Bollywood, the Hindi-language sector of the Indian moviemaking industry that began in Bombay (now Mumbai) in the 1930s developed slowly but surely into an enormous cinema empire that is now classified as a film genre. The word Bollywood (play on Hollywood with the B coming from Bombay) immediately brings up images of brightly colored productions featuring elaborately choreographed song and dance numbers, catchy music, often with 100 or more dancers, and a boy-meets-girl story with a happy ending.

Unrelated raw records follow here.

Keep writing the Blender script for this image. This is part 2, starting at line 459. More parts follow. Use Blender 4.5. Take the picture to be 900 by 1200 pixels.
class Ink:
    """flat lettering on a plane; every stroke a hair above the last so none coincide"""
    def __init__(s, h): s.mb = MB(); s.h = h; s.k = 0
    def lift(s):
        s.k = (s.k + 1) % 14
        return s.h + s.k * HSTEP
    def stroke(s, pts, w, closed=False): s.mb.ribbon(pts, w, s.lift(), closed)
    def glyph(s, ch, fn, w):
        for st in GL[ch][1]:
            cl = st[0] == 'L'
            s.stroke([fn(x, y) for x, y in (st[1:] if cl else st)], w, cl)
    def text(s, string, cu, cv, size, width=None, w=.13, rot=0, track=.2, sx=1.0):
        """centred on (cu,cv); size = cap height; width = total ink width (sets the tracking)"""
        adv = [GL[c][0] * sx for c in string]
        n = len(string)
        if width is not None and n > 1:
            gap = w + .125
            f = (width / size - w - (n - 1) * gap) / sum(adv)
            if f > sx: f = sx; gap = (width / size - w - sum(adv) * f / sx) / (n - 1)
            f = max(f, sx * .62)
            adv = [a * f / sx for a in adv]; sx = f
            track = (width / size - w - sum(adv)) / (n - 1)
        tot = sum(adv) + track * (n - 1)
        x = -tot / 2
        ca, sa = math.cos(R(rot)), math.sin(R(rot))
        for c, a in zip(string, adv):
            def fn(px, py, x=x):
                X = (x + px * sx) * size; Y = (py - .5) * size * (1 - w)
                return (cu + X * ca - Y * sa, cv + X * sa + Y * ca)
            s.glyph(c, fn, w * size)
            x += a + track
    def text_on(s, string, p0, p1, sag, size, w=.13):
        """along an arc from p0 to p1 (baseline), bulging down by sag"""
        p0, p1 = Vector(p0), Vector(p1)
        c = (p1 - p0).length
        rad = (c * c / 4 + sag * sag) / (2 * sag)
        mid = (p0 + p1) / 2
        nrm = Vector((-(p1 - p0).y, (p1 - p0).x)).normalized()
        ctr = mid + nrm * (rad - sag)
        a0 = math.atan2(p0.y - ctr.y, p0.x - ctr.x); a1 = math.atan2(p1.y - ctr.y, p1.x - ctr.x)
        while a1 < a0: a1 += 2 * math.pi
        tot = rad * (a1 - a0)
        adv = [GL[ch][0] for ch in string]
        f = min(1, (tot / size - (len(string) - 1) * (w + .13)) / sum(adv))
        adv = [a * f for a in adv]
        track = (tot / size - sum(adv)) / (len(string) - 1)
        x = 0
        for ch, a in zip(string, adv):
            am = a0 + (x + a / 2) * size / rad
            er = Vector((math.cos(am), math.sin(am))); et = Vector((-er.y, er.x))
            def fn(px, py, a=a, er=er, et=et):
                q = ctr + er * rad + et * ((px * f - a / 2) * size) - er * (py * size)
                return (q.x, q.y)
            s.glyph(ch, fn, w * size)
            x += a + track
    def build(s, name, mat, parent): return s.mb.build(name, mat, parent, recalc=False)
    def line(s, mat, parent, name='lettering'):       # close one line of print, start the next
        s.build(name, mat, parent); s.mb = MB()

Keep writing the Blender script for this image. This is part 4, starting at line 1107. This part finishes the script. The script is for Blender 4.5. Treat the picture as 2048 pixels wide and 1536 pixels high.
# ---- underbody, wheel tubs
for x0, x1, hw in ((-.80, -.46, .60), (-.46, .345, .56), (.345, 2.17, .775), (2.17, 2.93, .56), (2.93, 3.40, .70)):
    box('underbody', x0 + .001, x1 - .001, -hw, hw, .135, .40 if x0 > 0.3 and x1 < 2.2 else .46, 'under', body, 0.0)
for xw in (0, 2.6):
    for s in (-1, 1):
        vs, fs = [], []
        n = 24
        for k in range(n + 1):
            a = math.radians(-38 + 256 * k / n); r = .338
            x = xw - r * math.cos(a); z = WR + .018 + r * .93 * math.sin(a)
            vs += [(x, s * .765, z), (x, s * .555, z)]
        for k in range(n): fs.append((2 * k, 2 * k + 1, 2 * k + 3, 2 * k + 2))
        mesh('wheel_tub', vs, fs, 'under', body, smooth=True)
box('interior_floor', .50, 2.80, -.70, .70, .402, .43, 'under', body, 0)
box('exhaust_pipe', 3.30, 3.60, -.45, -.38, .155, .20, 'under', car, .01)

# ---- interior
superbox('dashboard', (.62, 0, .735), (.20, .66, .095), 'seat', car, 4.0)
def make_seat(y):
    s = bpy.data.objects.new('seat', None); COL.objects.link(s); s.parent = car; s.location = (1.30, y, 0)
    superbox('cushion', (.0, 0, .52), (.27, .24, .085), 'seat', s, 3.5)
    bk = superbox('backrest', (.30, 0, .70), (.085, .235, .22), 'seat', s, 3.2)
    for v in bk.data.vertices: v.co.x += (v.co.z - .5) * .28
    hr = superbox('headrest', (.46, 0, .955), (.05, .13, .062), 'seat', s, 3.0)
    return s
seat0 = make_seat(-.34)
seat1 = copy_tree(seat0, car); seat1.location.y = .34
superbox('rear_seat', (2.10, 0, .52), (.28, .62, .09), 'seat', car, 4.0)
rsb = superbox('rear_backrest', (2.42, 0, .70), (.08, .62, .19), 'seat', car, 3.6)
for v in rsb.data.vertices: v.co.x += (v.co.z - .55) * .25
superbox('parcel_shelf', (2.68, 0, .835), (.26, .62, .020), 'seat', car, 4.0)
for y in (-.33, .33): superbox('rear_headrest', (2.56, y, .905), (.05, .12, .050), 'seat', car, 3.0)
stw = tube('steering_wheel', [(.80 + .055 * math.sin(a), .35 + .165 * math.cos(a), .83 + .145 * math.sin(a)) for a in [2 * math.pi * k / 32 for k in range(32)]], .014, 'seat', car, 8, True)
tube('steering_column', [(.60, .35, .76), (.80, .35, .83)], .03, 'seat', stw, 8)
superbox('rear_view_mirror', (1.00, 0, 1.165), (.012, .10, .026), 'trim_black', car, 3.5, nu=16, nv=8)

“Films are dreams” is the way Bollywood convey the message of being an art form in itself. If you compare with the classic way of making a film where plots, scenery, directors and actors are important, Bollywood tends to use star actors and actresses as the driving force behind the films. It all started in 1936, when Ashok Kumar and Devika Rani, were considered as the first major star pair that made the Indian public develop an insatiable appetite for news about their screen heroes. Not much different from Hollywood where the star system engulfed and devoured actors and public all together, turning the whole situation in a “factory of dreams”! From 108 films made in 1927 to 328 in 1931, it was not before 1947 that we can say, from an historical point of view, that it was during this time that the modern Indian film was born.
The historical and mythological stories of the past were now being replaced by social-reformist films, which turned an often critical eye on such ancient social practices as the dowry system, polygamy, and prostitution. The 1950s saw filmmakers such as Bimal Roy and Satyajit Ray focusing on the lives of the lower classes, who until then were mostly ignored as subjects. From dreams films turn into realism before evolving into a caricature of itself in the 90s. In the world of Bollywood film stars, Muslims marry Hindus, Hindus marry Christians, and people from different societal classes can succeed and collaborate.
At the turn of the 21st century, the Indian film industry—of which Bollywood remained the largest component—was producing as many as 1,000 feature films annually in all India’s major languages and in a variety of cities, and international audiences began to develop among South Asians in the UK and in the USA. Standard features of Bollywood films are expertly choreographed fight scenes, spectacular song-and-dance routines, emotion-charge melodrama with emphatic music, and larger-than-life heroes in a lengthy (usually three hours) structured story mixing all other genres than just being Bollywood: mythological, devotional, reincarnation, lost and found, angry young man, mistaken identity, action, gangster, drama, comedy, romantic comedy, women liberation, etc. New Indian independent cinema delves deeper in the modern society’s problems such as sexual violence and child abuse, or discrimination. ‘Bollywood is a cinema of vibrant contradictions, which works when it seems it shouldn’t.’ Gurinda Chadha (British Film Director of Indian origin: Bhaji on the beach, Bend it like Beckham).